Dalam kelas, ketika gambar kelamin dipertontonkan akan mulai ada yang cekikikan dan biasanya mereka adalah murid laki-laki. Berlanjut saat “seks” dengan lembut disinggung, mereka akan kembali cekikikan sementara para murid perempuan akan malu-malu. Tak banyak yang akan berani mendongakkan kepalanya. Kelas reproduksi juga tak dimanfaatkan dengan baik untuk mengeluarkan seksualitas dari pingitan. Buktinya murid perempuan masih malu jika darah menstruasinya tembus di rok, meski ia sudah ikut kelas reproduksi.

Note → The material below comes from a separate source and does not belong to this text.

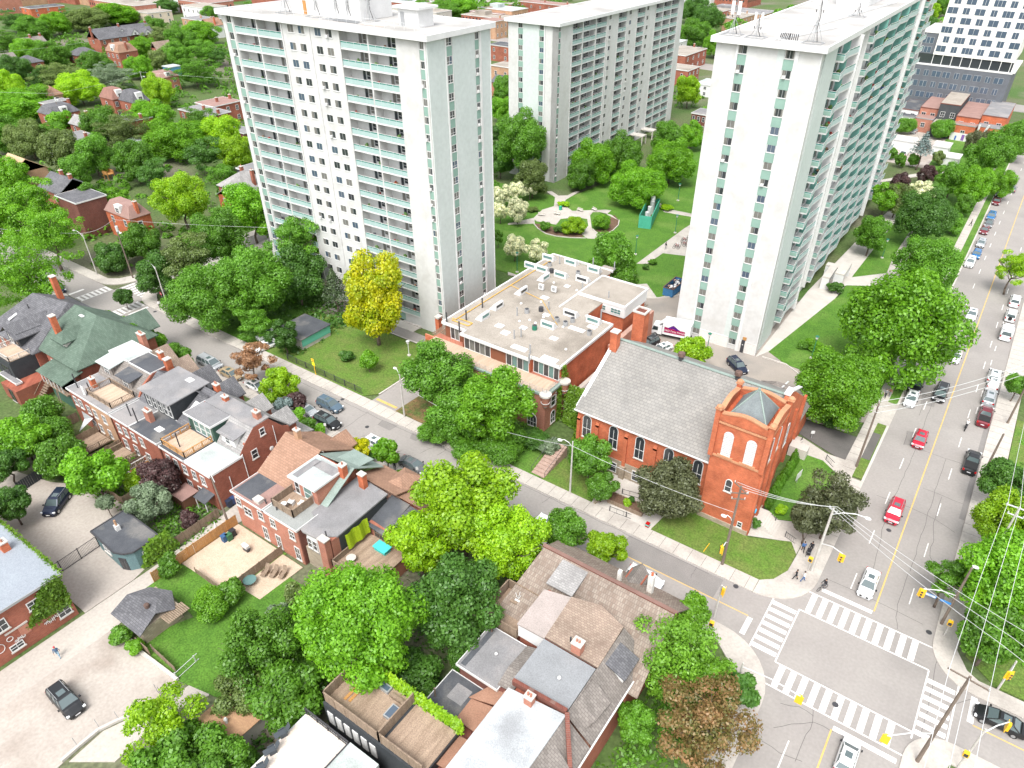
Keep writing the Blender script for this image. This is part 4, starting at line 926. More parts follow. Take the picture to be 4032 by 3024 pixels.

Sudah sepantasnya orang tua dan pihak-pihak lainnya yang dianggap dewasa mulai terbuka untuk membicarakan seksualitas. Ketika anak bertanya tentang hal-hal yang berkaitan dengan seksualitas seperti proses membuat anak, kelahiran, perubahan fisik yang mereka alami saat remaja dan lainnya, orang tua harus memberikan jawaban yang benar dan jujur. Tentu orang dewasa harus belajar melakukannya, bagaimana menyesuaikan jawaban yang benar sekaligus jujur tapi juga sesuai dengan konteks umur.